** DATASET EXCERPT **
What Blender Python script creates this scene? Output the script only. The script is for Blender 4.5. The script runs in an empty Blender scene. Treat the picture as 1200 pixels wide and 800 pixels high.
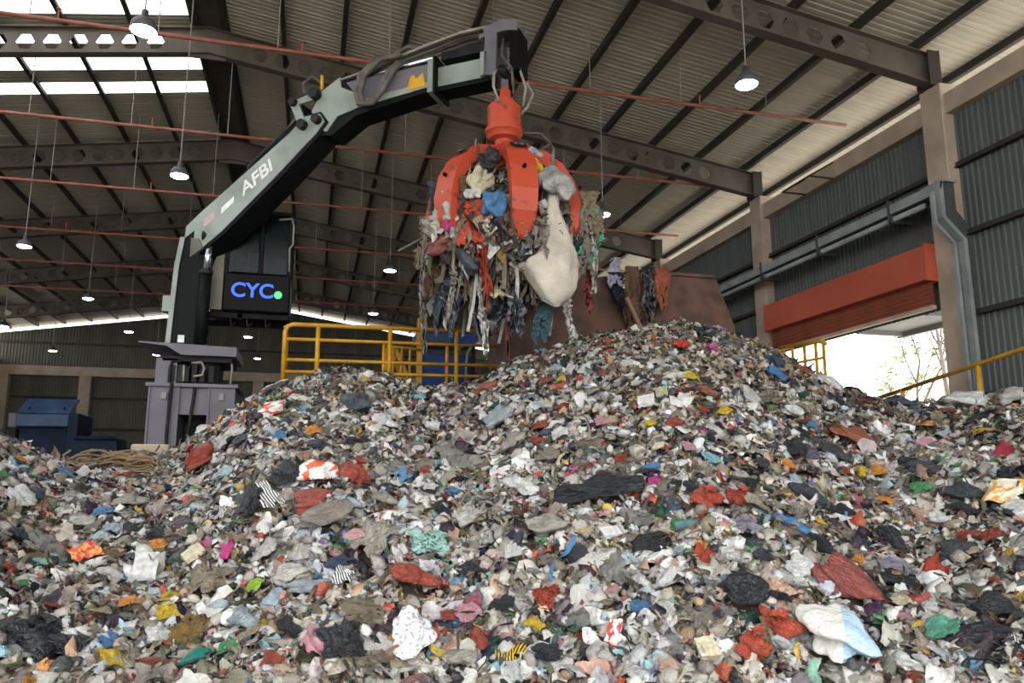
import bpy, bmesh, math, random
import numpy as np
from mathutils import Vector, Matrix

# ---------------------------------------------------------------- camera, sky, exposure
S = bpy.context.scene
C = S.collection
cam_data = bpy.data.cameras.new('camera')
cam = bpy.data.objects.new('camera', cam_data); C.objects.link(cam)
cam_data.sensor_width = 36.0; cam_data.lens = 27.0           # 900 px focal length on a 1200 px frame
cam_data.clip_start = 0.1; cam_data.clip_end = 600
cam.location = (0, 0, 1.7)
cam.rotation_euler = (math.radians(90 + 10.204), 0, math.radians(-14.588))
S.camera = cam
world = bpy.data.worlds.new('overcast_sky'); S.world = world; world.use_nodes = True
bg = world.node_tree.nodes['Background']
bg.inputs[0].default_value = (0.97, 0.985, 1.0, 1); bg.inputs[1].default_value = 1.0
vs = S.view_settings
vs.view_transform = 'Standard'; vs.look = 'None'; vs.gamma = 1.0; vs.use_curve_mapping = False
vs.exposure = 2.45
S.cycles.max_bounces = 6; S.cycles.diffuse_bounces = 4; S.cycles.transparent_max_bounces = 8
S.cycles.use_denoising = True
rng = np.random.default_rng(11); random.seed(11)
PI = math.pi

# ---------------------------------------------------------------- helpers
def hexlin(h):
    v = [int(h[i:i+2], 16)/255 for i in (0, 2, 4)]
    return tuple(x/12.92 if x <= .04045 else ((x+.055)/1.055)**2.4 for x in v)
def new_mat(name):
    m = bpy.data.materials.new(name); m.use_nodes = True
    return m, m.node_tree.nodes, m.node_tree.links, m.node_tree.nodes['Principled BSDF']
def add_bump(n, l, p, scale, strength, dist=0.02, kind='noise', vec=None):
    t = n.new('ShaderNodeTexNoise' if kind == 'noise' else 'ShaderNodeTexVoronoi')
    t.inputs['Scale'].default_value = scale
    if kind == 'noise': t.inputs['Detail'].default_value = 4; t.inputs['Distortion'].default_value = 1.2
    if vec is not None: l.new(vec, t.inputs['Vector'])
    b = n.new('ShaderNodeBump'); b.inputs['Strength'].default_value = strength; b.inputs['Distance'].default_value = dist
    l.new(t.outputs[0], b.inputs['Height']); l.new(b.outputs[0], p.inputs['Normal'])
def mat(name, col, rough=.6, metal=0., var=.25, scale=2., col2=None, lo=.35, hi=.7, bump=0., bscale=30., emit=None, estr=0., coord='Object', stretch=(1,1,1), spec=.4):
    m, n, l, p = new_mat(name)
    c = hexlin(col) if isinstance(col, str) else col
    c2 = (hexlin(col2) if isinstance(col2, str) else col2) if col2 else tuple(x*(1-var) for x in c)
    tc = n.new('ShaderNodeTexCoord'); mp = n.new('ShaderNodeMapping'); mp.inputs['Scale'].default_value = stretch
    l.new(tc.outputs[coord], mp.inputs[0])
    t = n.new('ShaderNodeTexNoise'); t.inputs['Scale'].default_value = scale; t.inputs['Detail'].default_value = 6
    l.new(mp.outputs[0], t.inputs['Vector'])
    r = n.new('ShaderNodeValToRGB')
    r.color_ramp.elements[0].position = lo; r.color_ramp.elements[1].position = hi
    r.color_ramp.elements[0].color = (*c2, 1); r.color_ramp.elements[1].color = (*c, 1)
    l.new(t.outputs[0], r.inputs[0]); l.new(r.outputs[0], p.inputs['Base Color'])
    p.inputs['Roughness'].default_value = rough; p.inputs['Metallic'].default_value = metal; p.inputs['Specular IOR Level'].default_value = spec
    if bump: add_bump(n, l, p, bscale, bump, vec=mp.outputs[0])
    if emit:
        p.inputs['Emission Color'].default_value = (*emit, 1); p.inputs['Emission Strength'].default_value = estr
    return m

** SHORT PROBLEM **
Pictures excluded, repeat exactly the lines from the top of the material through the line with "from mathutils import Vector, Matrix", including both of those lines.

** RESULT OF THIS EXERCISE **
What Blender Python script creates this scene? Output the script only. The script is for Blender 4.5. The script runs in an empty Blender scene. Treat the picture as 1200 pixels wide and 800 pixels high.
import bpy, bmesh, math, random
import numpy as np
from mathutils import Vector, Matrix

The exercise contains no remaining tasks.